Australian food group Burns Philp has confirmed selling the maximum number of shares and getting the top of the price range in its A$2 billion spin-off of Goodman Fielder.
As the Business Herald reported yesterday, the company said the shares would be sold at A$2 a share for Australian investors. New Zealand investors will pay $2.13.
The indicative price range was set at A$1.85 to A$2 in the prospectus.
Burns Philp, 54 per cent owned by New Zealand billionaire Graeme Hart, will retain just 20 per cent of Goodman - at the bottom of the 20-30 per cent range indicated in the prospectus.
"Burns Philp and Rank will be pretty pleased. They got their full amount away and at the top end of the range," said fund manager John Norling of Alliance Capital.
He said it showed reasonable demand and augured well for the listing on the New Zealand and Australian exchanges on Monday afternoon.

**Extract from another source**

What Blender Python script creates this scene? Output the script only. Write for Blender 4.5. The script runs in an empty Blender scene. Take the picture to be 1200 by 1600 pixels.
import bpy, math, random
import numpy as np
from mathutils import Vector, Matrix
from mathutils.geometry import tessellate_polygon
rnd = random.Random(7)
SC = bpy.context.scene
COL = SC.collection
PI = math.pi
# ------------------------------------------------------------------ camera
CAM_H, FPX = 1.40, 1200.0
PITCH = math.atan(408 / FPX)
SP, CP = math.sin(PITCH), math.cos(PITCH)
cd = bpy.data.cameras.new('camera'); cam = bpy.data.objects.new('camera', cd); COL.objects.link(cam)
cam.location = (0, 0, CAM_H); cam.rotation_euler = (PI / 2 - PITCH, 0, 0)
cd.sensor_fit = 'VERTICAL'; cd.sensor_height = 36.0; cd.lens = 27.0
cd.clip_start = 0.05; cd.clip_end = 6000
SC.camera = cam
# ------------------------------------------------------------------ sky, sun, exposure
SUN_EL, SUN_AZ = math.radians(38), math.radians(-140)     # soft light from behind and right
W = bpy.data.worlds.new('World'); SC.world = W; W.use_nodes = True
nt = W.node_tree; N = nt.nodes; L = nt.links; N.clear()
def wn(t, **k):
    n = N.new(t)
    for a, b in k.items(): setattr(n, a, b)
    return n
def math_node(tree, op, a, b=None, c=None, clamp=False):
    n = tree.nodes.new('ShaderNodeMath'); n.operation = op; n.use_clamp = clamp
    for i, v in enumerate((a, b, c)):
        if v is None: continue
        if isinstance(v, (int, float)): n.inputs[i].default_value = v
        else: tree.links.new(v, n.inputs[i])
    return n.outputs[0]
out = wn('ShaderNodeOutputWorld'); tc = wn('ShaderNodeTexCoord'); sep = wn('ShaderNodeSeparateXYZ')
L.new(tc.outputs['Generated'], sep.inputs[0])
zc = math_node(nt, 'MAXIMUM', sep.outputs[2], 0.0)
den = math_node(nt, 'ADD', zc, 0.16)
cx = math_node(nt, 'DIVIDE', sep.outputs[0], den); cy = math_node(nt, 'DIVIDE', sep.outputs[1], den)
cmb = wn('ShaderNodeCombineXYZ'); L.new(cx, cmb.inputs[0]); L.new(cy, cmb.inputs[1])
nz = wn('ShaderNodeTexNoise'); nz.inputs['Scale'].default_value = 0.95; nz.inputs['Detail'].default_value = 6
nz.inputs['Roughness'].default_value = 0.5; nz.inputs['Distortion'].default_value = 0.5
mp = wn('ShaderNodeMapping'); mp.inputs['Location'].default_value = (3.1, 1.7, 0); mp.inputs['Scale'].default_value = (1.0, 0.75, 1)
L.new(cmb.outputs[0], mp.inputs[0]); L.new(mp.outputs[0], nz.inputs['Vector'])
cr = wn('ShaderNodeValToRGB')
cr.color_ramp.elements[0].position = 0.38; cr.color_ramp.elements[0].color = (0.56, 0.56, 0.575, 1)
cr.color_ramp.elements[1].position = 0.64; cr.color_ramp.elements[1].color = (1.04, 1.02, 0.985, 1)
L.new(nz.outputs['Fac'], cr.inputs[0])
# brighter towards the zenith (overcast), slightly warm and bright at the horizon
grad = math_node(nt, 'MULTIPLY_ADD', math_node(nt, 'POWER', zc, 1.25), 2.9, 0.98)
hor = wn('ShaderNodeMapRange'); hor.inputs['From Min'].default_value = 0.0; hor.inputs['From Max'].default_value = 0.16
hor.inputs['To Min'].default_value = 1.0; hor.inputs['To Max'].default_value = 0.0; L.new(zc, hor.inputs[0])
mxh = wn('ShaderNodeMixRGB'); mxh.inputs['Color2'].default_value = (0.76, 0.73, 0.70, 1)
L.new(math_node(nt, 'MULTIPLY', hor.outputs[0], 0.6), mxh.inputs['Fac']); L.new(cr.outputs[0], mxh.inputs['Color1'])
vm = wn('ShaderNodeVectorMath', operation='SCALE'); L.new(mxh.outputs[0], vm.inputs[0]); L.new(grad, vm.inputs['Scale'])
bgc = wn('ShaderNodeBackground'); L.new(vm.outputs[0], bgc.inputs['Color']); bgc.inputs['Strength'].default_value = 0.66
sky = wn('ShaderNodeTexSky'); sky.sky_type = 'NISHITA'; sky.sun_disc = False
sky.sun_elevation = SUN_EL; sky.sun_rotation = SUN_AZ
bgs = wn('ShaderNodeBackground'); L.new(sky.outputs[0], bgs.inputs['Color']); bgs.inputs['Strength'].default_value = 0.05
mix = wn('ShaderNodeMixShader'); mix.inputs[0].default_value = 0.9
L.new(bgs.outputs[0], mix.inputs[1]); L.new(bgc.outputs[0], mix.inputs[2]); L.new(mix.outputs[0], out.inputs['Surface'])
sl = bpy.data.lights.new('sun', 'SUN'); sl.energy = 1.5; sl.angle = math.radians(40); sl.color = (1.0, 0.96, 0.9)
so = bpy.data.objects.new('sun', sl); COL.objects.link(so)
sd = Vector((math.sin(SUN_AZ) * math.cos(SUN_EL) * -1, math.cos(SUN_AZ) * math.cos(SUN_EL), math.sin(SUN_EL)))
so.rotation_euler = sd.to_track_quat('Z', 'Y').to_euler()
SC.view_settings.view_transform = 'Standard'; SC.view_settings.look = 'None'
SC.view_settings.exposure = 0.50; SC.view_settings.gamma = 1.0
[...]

Sources said there was aggressive scaling back of allocations for institutions after strong demand in Asia, Europe and the United States.
New Zealand institutions were cool on the float and they might pay the price if they are underweight in the stock and it lists at a 5-10c premium as tipped by some analysts.
With a market capitalisation of A$2.65 billion, the company will have a 2 per cent weighting in the NZX top 50 index and will be ranked 13th largest stock. It will also be in Australia's main index, the S&P/ASX.
The price set means Goodman Fielder was sold at 8.5 times prospective earnings, which means it will pay a minimum of $612 million for Hart's New Zealand Dairy Foods.
That could rise to $885 million by June if the maximum projected cost savings and earnings growth are made by Hart's Rank Group, which is selling NZDF.
Despite the top price being almost double what Hart paid Fonterra for most of NZDF's assets just four months ago, most analysts think it fair.